Thursday in Trenton, an assemblyman moved up to the state Senate, sworn in to fill the seat his father held for more than 20 years until dying five weeks ago.

In 12 days, the new senator will be on the ballot to get his old Assembly job back – though doesn’t intend to take it, if he wins.

The late state Sen. Anthony R. Bucco died after the candidate filing deadline, and his son wasn’t selected as the Senate candidate until after vote-by-mail ballots were sent, so it would have cost Morris County Republicans tens of thousands of dollars to change candidates.

And so new state Sen. Anthony M. Bucco, R-Morris, will be a candidate for Assembly but decline the seat if he wins. A convention of Republican Party officials would meet in January to select a temporary appointee who would serve until a 2020 special election in which Bucco will also have to run for his Senate seat.

Bucco said he entered the Senate chamber Thursday “with mixed emotions.”

“Anyone that knew my dad knew that he loved being a senator. And I recognize that I have big shoes to fill,” Bucco said. “And while today is not quite as happy as it was 20 years ago, and the smiles aren’t quite as bright, the issues are still just as important, if not more.”

“It’s an honor to follow in my father’s footsteps,” he said. “I wish he was here to see it. But I look forward to serving as the senator in the 25th Legislative District.”

Although the Senate won’t be voting on any legislation or holding committee hearings until after the election, Senate President Steve Sweeney, D-Gloucester, scheduled the swearing-in ceremony for Thursday.

“I probably could have sworn him in at any time. I worked out the time with him,” Sweeney said.

Sweeney said the swearing-in wouldn’t have any effect on the election in the 25th District because the voters are aware he had been selected for the Senate seat.

“They already know he’s a senator. He got picked. You know, they picked him,” Sweeney said. “It’s awkward timing, but he received the nomination from the Morris County Republicans, he accepted it, and we swore him in.”

Sweeney wouldn’t criticize Bucco for accepting the Senate seat while a candidate for Assembly.

“How can I? It’s his decision, and it’s his right to take the seat,” he said. “Hey, listen, his father was a wonderful person that we all loved and really respected. His son made the decision and made the decision that was his to make. Doesn’t matter whether Democrat or Republican, to be honest with you.”

Democrats in the 25th District were less circumspect. Daniel Fleiss, the campaign manager for Assembly candidates Lisa Bhimani and Darcy Draeger, called Bucco a “fake candidate.”

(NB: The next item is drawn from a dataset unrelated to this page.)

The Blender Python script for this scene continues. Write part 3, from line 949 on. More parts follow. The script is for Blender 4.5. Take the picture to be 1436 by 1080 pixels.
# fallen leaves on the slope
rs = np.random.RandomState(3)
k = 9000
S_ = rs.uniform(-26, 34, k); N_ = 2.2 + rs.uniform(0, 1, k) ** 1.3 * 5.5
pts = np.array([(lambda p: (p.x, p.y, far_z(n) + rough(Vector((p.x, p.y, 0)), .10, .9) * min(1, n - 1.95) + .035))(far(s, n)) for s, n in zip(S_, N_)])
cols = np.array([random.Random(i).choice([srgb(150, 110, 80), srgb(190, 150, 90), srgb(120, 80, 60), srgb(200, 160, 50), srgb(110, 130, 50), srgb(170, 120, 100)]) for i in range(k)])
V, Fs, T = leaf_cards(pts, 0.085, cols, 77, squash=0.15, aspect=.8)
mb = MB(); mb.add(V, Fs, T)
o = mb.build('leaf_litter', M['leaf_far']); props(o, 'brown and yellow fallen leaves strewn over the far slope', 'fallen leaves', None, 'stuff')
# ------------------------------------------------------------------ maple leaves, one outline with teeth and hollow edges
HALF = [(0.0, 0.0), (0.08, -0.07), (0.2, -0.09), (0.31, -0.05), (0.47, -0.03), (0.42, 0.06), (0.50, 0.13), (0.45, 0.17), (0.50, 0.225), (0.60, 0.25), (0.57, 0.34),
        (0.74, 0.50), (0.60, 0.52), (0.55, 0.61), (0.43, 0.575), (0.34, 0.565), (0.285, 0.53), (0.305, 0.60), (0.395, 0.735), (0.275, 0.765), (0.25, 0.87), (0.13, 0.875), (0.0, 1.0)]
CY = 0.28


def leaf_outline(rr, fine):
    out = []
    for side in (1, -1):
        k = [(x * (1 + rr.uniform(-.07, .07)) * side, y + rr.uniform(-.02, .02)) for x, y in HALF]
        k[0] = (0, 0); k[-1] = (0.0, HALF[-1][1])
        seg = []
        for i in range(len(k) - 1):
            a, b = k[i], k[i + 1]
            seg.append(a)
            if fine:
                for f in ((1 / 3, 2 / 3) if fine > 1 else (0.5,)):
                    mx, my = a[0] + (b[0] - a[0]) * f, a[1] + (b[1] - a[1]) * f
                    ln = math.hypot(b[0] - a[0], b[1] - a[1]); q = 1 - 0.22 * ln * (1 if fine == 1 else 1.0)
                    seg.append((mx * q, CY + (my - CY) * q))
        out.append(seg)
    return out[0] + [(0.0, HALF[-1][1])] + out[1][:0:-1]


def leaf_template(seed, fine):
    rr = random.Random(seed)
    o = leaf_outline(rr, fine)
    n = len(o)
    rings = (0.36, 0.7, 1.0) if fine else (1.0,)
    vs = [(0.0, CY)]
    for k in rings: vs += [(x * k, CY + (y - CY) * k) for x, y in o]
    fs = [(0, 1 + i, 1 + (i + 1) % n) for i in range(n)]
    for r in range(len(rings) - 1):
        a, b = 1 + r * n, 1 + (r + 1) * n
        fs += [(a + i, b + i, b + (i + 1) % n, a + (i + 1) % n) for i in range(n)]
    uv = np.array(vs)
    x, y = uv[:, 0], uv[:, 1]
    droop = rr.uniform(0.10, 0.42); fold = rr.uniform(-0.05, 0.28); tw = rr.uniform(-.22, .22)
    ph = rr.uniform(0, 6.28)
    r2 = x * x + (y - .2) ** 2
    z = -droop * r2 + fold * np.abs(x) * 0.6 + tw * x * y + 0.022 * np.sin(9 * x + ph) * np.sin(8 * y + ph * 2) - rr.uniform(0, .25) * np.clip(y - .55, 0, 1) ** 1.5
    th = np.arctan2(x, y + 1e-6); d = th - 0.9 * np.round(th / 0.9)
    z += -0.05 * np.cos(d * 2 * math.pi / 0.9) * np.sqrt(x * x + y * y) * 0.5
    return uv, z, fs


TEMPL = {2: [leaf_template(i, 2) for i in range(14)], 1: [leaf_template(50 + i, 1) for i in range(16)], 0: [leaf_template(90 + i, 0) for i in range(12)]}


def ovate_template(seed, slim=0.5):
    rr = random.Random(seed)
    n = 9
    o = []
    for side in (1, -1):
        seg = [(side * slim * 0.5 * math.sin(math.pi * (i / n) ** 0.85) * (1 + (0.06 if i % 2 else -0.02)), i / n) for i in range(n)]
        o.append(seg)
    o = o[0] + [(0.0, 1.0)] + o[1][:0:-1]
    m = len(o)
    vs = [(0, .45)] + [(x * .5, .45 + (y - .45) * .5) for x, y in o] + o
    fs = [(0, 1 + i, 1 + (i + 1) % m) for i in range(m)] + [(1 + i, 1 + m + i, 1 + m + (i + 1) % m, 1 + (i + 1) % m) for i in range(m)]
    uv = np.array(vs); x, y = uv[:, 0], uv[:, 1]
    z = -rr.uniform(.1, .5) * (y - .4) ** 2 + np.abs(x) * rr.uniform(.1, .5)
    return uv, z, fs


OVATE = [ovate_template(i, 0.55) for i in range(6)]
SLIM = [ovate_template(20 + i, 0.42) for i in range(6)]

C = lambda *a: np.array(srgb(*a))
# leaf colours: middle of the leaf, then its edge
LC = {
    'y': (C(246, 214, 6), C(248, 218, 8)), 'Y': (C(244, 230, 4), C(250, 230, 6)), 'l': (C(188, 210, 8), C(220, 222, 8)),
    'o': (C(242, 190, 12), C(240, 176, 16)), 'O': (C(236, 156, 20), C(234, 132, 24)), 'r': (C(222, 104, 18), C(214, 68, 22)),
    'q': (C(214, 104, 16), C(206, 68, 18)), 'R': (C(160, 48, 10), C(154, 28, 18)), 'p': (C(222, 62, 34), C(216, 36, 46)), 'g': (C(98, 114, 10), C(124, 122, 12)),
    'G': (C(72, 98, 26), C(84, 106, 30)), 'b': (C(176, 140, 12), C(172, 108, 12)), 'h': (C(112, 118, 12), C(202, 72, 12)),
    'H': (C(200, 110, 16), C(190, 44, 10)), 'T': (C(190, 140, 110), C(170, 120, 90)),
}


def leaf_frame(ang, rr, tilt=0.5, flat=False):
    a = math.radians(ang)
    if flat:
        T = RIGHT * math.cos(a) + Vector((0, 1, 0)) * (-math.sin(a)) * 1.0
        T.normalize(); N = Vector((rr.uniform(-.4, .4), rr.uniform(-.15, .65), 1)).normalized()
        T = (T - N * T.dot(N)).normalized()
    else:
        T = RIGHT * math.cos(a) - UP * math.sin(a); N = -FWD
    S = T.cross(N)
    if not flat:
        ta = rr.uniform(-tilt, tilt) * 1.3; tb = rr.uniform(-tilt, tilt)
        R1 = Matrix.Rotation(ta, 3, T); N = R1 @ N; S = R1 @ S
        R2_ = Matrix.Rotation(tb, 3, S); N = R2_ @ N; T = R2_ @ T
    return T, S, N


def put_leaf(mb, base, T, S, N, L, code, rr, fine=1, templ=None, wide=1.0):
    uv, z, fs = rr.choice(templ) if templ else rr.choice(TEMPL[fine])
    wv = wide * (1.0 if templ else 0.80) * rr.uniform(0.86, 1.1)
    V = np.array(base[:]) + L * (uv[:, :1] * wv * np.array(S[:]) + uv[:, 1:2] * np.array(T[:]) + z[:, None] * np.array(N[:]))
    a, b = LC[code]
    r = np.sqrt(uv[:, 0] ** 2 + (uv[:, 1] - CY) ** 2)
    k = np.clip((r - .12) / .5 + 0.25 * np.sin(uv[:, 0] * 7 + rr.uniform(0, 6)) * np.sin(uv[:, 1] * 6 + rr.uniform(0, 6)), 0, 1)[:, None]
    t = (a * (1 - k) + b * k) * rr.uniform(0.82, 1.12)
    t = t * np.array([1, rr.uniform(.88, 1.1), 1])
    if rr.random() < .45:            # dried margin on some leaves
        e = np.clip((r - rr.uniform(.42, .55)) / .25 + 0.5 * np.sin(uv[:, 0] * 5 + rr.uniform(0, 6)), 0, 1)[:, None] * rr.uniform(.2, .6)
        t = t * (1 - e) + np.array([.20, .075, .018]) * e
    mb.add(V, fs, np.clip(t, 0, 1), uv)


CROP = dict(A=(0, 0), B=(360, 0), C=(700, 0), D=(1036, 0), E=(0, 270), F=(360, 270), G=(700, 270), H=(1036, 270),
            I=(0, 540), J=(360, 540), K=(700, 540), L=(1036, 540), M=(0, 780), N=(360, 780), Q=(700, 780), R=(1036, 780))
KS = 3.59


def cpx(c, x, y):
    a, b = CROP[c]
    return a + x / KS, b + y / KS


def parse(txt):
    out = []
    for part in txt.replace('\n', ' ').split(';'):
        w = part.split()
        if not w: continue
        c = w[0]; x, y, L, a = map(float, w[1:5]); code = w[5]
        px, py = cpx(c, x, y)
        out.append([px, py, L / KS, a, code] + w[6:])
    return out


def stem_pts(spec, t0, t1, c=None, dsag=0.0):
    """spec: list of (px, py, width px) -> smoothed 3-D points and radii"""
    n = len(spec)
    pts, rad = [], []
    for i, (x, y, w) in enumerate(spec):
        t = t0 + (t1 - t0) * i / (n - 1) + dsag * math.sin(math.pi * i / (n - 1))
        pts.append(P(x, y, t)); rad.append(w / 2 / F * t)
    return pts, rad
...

“Anthony Bucco’s first act as senator should be to finally be honest with voters about what his fake candidacy for Assembly really is: a partisan power grab to bypass the will of the people and install whichever hand-picked party insider he chooses into public office,” Fleiss said. “It’s exactly the self-serving Trenton politics that voters are fed up with.”

Bucco said the process “is what it is” for either political party.

"Somebody asked me the other day what is it like having to run for office in this condition and it's horrible. It's absolutely horrible. This is a position I wouldn't wish on anyone,” Bucco said.